Assaltam-nos o pouco tempo que temos para andar por cá, e ainda esperam que andemos por aí com a alegria de quem é dono de si. A que porta é que vamos bater quando percebermos tudo o que perdemos? As férias são um parêntesis, uma sombra de descanso que tenta como pode disfarçar o peso do que nos espera lá fora, na vida real. Agarramos na alegria toda que andámos a juntar, e andamos pela rua com a leveza ilusória de quem sabe que amanhã é tudo nosso outra vez. Estamos tão mal-habituados que damos por nós a fazer contagens decrescentes de cabeça, para tentar perceber quanto é que ainda nos resta até à apneia dos dias de trabalho. Passamos a vida a obedecer, à procura de aprovação, que nos achem mais e melhores do que aquilo que achamos de nós próprios. Somos tão frágeis, tão perigosamente frágeis, dependentes dos outros para que possamos fazer qualquer coisa de nós. Só somos verdadeiramente livres quando nascemos, a partir daí é sempre a perder. Há dias em que achamos que ninguém manda em nós, era o que faltava, agora vai ser outra pessoa a dizer o que faço, o que sou, quando sou. Mas depois de nos passar o delírio, lá voltamos a responder ao email antes que nos despeçam, antes que já não nos queiram mais. Só somos livres quando nascemos e quando morremos, entre uma coisa e outra somos o melhor que conseguimos. É por isso que as férias valem tanto – devolvem-nos a fantasia de controlarmos os dias, a frágil ideia de sermos o que prometemos a nós mesmos, de sermos o que queríamos, donos e senhores de nós.

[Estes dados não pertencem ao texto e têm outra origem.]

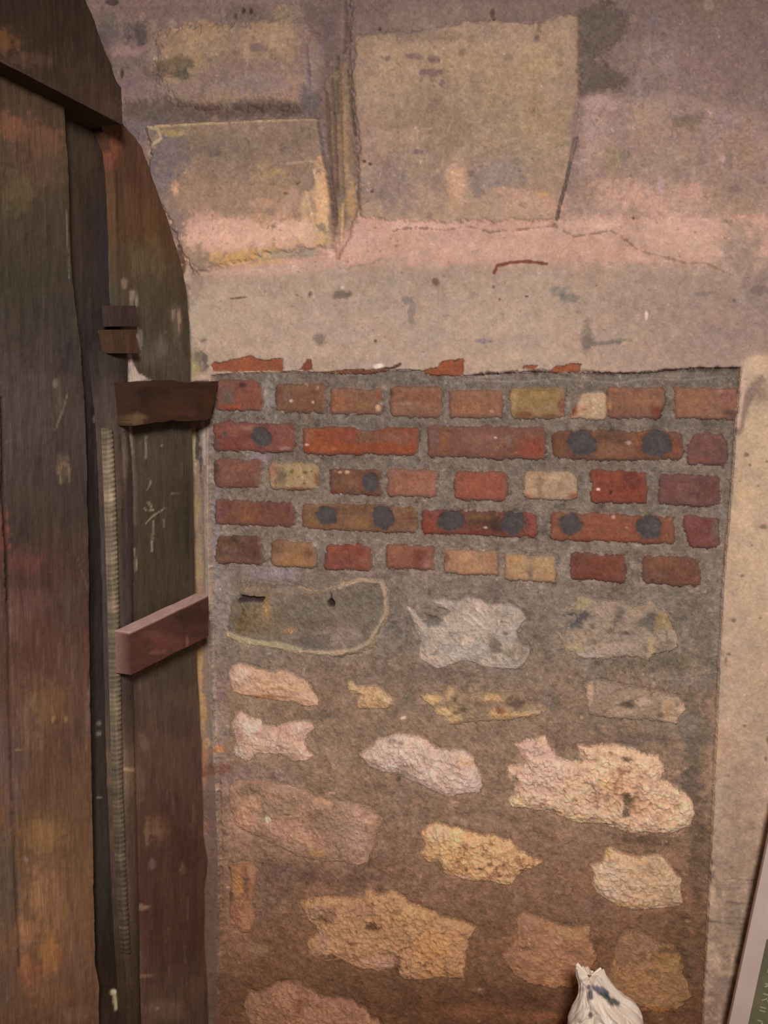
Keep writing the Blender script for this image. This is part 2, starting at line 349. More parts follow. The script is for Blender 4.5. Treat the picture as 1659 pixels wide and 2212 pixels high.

E no fim arrumamos a custo tudo no carro, porque já sabemos aquilo que nos espera. Fazemo-nos à estrada, e levamos na memória aquilo que conseguimos juntar nos dias felizes que estão a ficar para trás com a paisagem. Chegamos a casa, e vemos em todo o lado as marcas dos dias repetidos que estiveram ali à nossa espera. As contas costumam bater certas: o descanso há-de durar o mesmo tempo do bronze que temos na pele. Ou menos, muito menos.
Foi tão bom que custa a acreditar que agora só daqui a um ano, se nos voltarem a deixar.